On the right track

Bowling Green police officers will be stepping up their patrol of the city’s railroad tracks this weekend after two pedestrians were killed by trains in July.

A joint force of four to six Bowling Green police officers and CSX railroad security officers will be citing individuals for trespassing on the tracks.

In both July fatalities, the victims were trespassing on the CSX railroad company’s property, said Lt. Tony Hetrick of the Bowling Green Police Division.

Many people don’t realize they are violating the law when they fail to cross the tracks at designated crossings, he said.

In Ohio, not crossing at a crosswalk is considered a fourth-degree misdemeanor, punishable by a citation, fine or jail time.

Since the incidents, police have devoted more time to monitoring the rails and have been issuing more citations.

On Aug. 10, Carolyn Knezevic, 22, of Highland Heights, Ohio, was charged with disorderly conduct while intoxicated and criminal trespassing after police saw her get out of a car at the Clough Street crossing and attempt to touch a passing train.

This weekend’s joint patrol with CSX security officers is meant to coincide with the start of the new semester.
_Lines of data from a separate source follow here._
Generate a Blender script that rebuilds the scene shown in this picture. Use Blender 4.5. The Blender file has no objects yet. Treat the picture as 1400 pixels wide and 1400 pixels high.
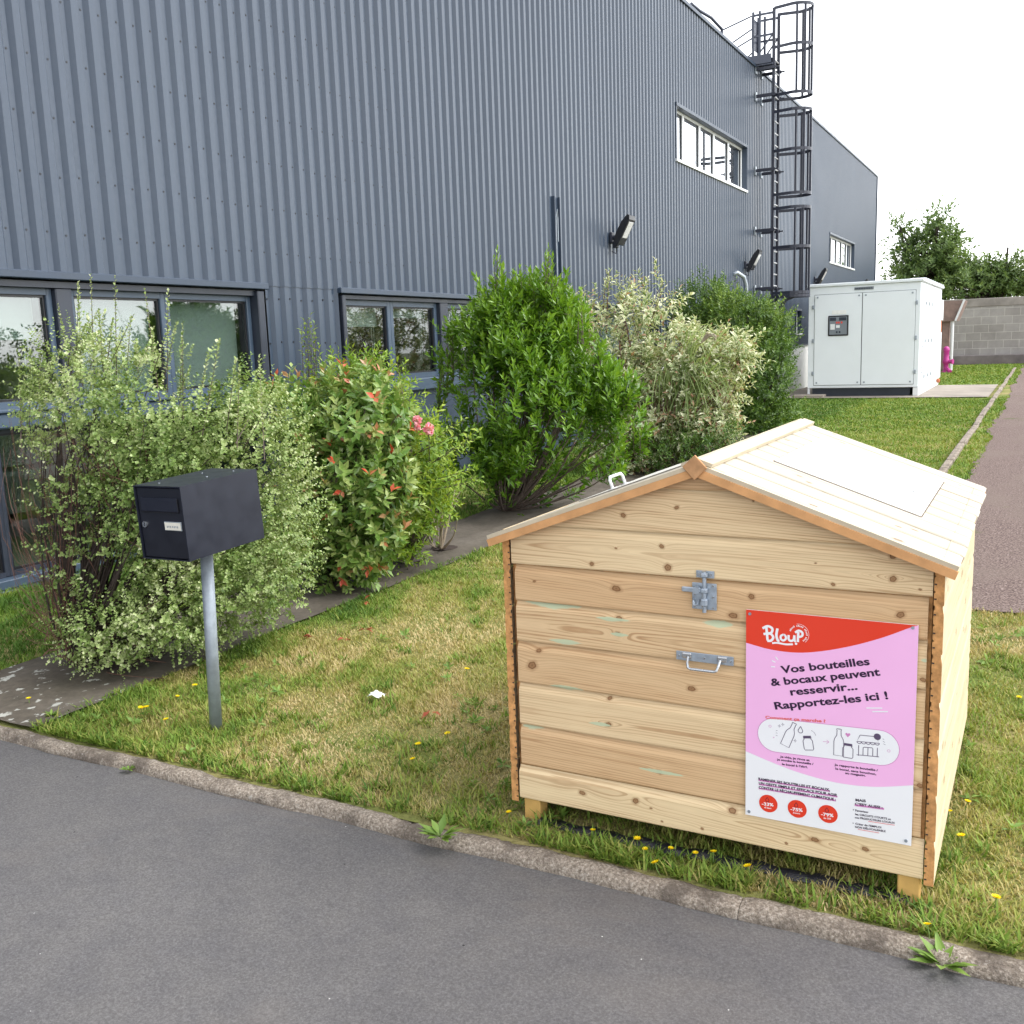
import bpy, math, random
import numpy as np
from mathutils import Vector, Matrix, Euler
random.seed(7); RNG = np.random.default_rng(7)
PI = math.pi
scene = bpy.context.scene
col = scene.collection

# ---------------------------------------------------------------- camera, sky, sun, exposure
F_PX, YAW, PITCH, ROLL, EYE = 1347.71, 0.4939, 0.1666, -0.0363, 1.6
_fw = np.array([-math.sin(YAW)*math.cos(PITCH), math.cos(YAW)*math.cos(PITCH), -math.sin(PITCH)])
_r0 = np.array([math.cos(YAW), math.sin(YAW), 0.0]); _u0 = np.cross(_r0, _fw)
_rt = math.cos(ROLL)*_r0 + math.sin(ROLL)*_u0
_up = -math.sin(ROLL)*_r0 + math.cos(ROLL)*_u0
cam_d = bpy.data.cameras.new('camera'); cam = bpy.data.objects.new('camera', cam_d); col.objects.link(cam)
cam_d.sensor_width = 36; cam_d.lens = 36*F_PX/1400; cam_d.clip_start = .05; cam_d.clip_end = 2000
M = Matrix.Identity(4)
for i in range(3):
    M[i][0], M[i][1], M[i][2] = _rt[i], _up[i], -_fw[i]
M[2][3] = EYE
cam.matrix_world = M
scene.camera = cam

SUN_DIR = Vector((0.90, 0.28, 0.0)).normalized(); SUN_EL = math.radians(54)
sdir = Vector((SUN_DIR.x*math.cos(SUN_EL), SUN_DIR.y*math.cos(SUN_EL), math.sin(SUN_EL)))
world = bpy.data.worlds.new('World'); scene.world = world; world.use_nodes = True
wn = world.node_tree; bg = wn.nodes['Background']
sky = wn.nodes.new('ShaderNodeTexSky'); sky.sky_type = 'NISHITA'; sky.sun_disc = False
sky.sun_elevation = SUN_EL; sky.sun_rotation = math.atan2(SUN_DIR.x, SUN_DIR.y)
sky.air_density = 1.0; sky.dust_density = 1.2; sky.ozone_density = 1.0
hs = wn.nodes.new('ShaderNodeHueSaturation'); hs.inputs['Saturation'].default_value = .14
wn.links.new(sky.outputs[0], hs.inputs['Color']); wn.links.new(hs.outputs[0], bg.inputs['Color'])
bg.inputs['Strength'].default_value = 0.15
sl = bpy.data.lights.new('sun', 'SUN'); sl.energy = 0.6; sl.angle = math.radians(28); sl.color = (1, .97, .92)
so = bpy.data.objects.new('sun', sl); col.objects.link(so); so.location = (20, 12, 30)
so.rotation_euler = sdir.to_track_quat('Z', 'Y').to_euler()
scene.view_settings.view_transform = 'Standard'; scene.view_settings.look = 'None'
scene.view_settings.exposure = 1.80; scene.view_settings.gamma = 1
scene.render.resolution_x = scene.render.resolution_y = 1024
scene.cycles.max_bounces = 8; scene.cycles.transparent_max_bounces = 12

def at(px, py, Y):
    """point of the plane y = Y that the photo shows at this pixel"""
    d = (px-700)/F_PX*_rt - (py-700)/F_PX*_up + _fw
    return np.array([0, 0, EYE]) + d*(Y/d[1])
def gr(px, py, z=0.0):
    d = (px-700)/F_PX*_rt - (py-700)/F_PX*_up + _fw
    return np.array([0, 0, EYE]) + d*((z-EYE)/d[2])
def on_x(px, py, X):
    d = (px-700)/F_PX*_rt - (py-700)/F_PX*_up + _fw
    return np.array([0, 0, EYE]) + d*(X/d[0])
def pxsize(p): return float((np.asarray(p)-np.array([0, 0, EYE])) @ _fw)/F_PX
def proj(P):
    d = np.asarray(P)-np.array([0, 0, EYE]); z = d @ _fw
    return 700+F_PX*(d @ _rt)/z, 700-F_PX*(d @ _up)/z
RH = np.array([math.cos(YAW), math.sin(YAW), 0]); FH = np.array([-math.sin(YAW), math.cos(YAW), 0])

# ---------------------------------------------------------------- node materials
class NT:
    def __init__(s, name):
        s.m = bpy.data.materials.new(name); s.m.use_nodes = True; s.t = s.m.node_tree
        s.b = s.t.nodes['Principled BSDF']; s.out = s.t.nodes['Material Output']
    def n(s, typ, **kw):
        nd = s.t.nodes.new('ShaderNode'+typ)
        for k, v in kw.items():
            if k.startswith('i_'):
                key = k[2:]; key = int(key) if key.isdigit() else key.replace('_', ' ')
                s.put(nd.inputs[key], v)
            else: setattr(nd, k, v)
        return nd
    def put(s, sock, v):
        if isinstance(v, bpy.types.NodeSocket): s.t.links.new(v, sock)
        elif isinstance(v, bpy.types.Node): s.t.links.new(v.outputs[0], sock)
        else:
            if hasattr(sock.default_value, '__len__') and len(sock.default_value) == 4 and len(v) == 3: v = (*v, 1)
            sock.default_value = v
    def coord(s, out='Object', scale=None):
        c = s.n('TexCoord').outputs[out]
        if scale is not None:
            mp = s.n('Mapping'); s.put(mp.inputs['Vector'], c); mp.inputs['Scale'].default_value = scale
            c = mp.outputs[0]
        return c
    def noise(s, scale, detail=4, rough=.55, vec=None, dist=0):
        nd = s.n('TexNoise', i_Scale=scale, i_Detail=detail, i_Roughness=rough, i_Distortion=dist)
        if vec is not None: s.put(nd.inputs['Vector'], vec)
        return nd.outputs[0]
    def ramp(s, fac, stops, interp='LINEAR'):
        r = s.n('ValToRGB'); cr = r.color_ramp; cr.interpolation = interp
        while len(cr.elements) < len(stops): cr.elements.new(.5)
        for e, (p, c) in zip(cr.elements, stops):
            e.position = p; e.color = (*c, 1) if len(c) == 3 else c
        s.put(r.inputs[0], fac); return r.outputs[0]
    def mix(s, f, a, b, mode='MIX'):
        m = s.n('Mix', data_type='RGBA', blend_type=mode)
        s.put(m.inputs[0], f); s.put(m.inputs[6], a); s.put(m.inputs[7], b); return m.outputs[2]
    def math(s, op, a, b=0.0, clamp=False):
        m = s.n('Math', operation=op, use_clamp=clamp); s.put(m.inputs[0], a); s.put(m.inputs[1], b); return m.outputs[0]
    def attr(s, name):
        a = s.n('Attribute', attribute_name=name); return a.outputs['Fac']
    def bump(s, h, strength=.3, dist=.01):
        b = s.n('Bump', i_Strength=strength, i_Distance=dist, i_Height=h); s.put(s.b.inputs['Normal'], b.outputs[0])
    def set(s, **kw):
        for k, v in kw.items(): s.put(s.b.inputs[k.replace('_', ' ')], v)
        return s
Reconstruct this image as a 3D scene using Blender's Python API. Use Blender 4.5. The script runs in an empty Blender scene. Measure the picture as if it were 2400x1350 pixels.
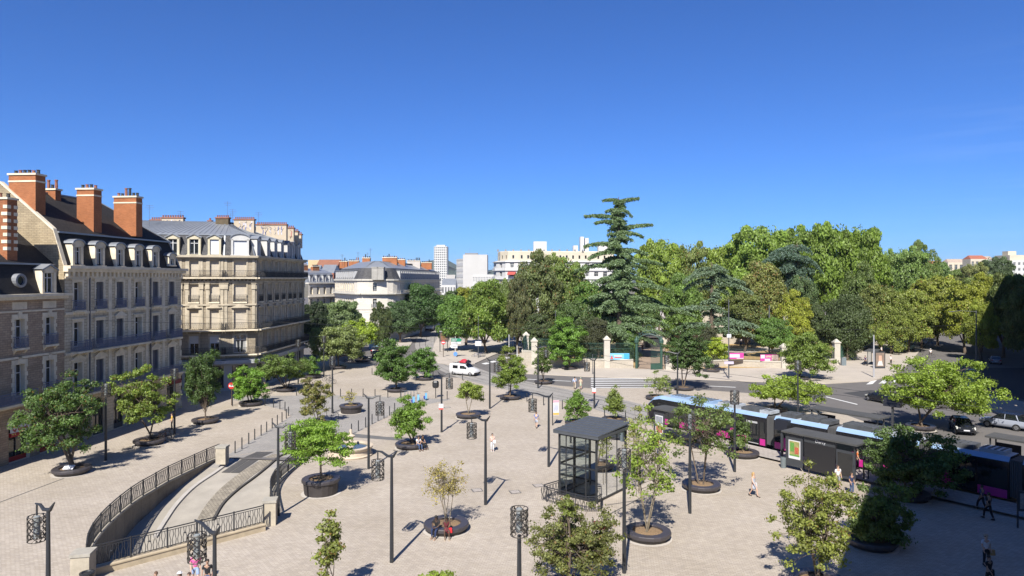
import bpy, bmesh, math, random
import numpy as np
from mathutils import Vector, Matrix
from mathutils.geometry import tessellate_polygon
S = bpy.context.scene
COL = S.collection
# ---------------- camera, sky, sun, exposure ----------------
CH = 16.0                     # camera height above the square
FP = 1600.0                   # focal length in photo pixels (2400 wide)
HY = 655.0                    # horizon row
cd = bpy.data.cameras.new('camera'); cam = bpy.data.objects.new('camera', cd); COL.objects.link(cam)
cam.location = (0, 0, CH); cam.rotation_euler = (math.pi/2, 0, 0)
cd.sensor_width = 36; cd.lens = 24; cd.shift_y = -20/2400; cd.clip_start = .5; cd.clip_end = 20000
S.camera = cam
SUN_EL = math.radians(44.3); SUN_ROT = math.radians(192.6)
w = bpy.data.worlds.new('World'); S.world = w; w.use_nodes = True
nt = w.node_tree; bg = nt.nodes['Background']
sky = nt.nodes.new('ShaderNodeTexSky'); sky.sky_type = 'NISHITA'; sky.sun_disc = False
sky.sun_elevation = SUN_EL; sky.sun_rotation = SUN_ROT; sky.altitude = 0; sky.air_density = .8; sky.dust_density = .5; sky.ozone_density = 8.0
tint = nt.nodes.new('ShaderNodeMix'); tint.data_type = 'RGBA'; tint.blend_type = 'MULTIPLY'; tint.inputs[0].default_value = 1
tint.inputs[7].default_value = (.68, 1.05, 1.58, 1)
nt.links.new(sky.outputs[0], tint.inputs[6])
# a few thin cirrus wisps low on the right
tcw = nt.nodes.new('ShaderNodeTexCoord'); mpw = nt.nodes.new('ShaderNodeMapping'); mpw.inputs['Scale'].default_value = (3, 3, 46); mpw.inputs['Rotation'].default_value = (.05, .06, 0)
nw = nt.nodes.new('ShaderNodeTexNoise'); nw.inputs['Scale'].default_value = 1.6; nw.inputs['Detail'].default_value = 7
rw = nt.nodes.new('ShaderNodeMapRange'); rw.inputs[1].default_value = .5; rw.inputs[2].default_value = .8; rw.inputs[3].default_value = 0; rw.inputs[4].default_value = .07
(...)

Hetrick said the weekend before classes is typically a busy time for many crimes, including trespassing on the tracks.

“Be aware we will be looking for trespassing and we will give citations,” Hetrick said.

The heightened concern about safety along the city’s railroad tracks began when University student Timothy Gregory, 21, was struck and killed by a northbound CSX freight train in the area near East Merry Street during the early morning hours of July 6.

Witnesses saw Gregory lying across the tracks just before he was hit, according to the police report.

Nine days later, early in the morning on July 15, Dr. Jason Sheehan, 32, of Toledo, was struck and killed by another CSX freight train in the area between Sunrise and Lehman avenues.

The Wood County coroner determined Gregory’s death was accidental, but has not yet ruled on Sheehan.

Before July, the last time a pedestrian was killed by a train in Bowling Green was in November of 1995. Jessica Mawson, 21, of Delaware, Ohio, was struck and killed because she was “scurrying to beat the train,” according to a police report.

But even though trains have only killed three pedestrians in Bowling Green in the last 12 years, train accidents cause more deaths than most realize, CSX spokesman Garrick Francis said.

If a train is traveling at 55 mph, it needs a mile to make a complete stop, Francis said.

This makes it difficult for the crew of train to avoid a collision when they spot someone on the tracks.

In 2006, there were 521 trespasser deaths nationwide — up 12.5 percent from last year, according to the Federal Railroad Administration. In Ohio alone there were 24 deaths last year, an increase of 71.4 percent from 2005.

It is crucial that people know the danger and stay safe near the tracks, Francis said.

“We have worked with informing the public and the enforcement of the laws with city authorities in the past, and it has been successful,” he said.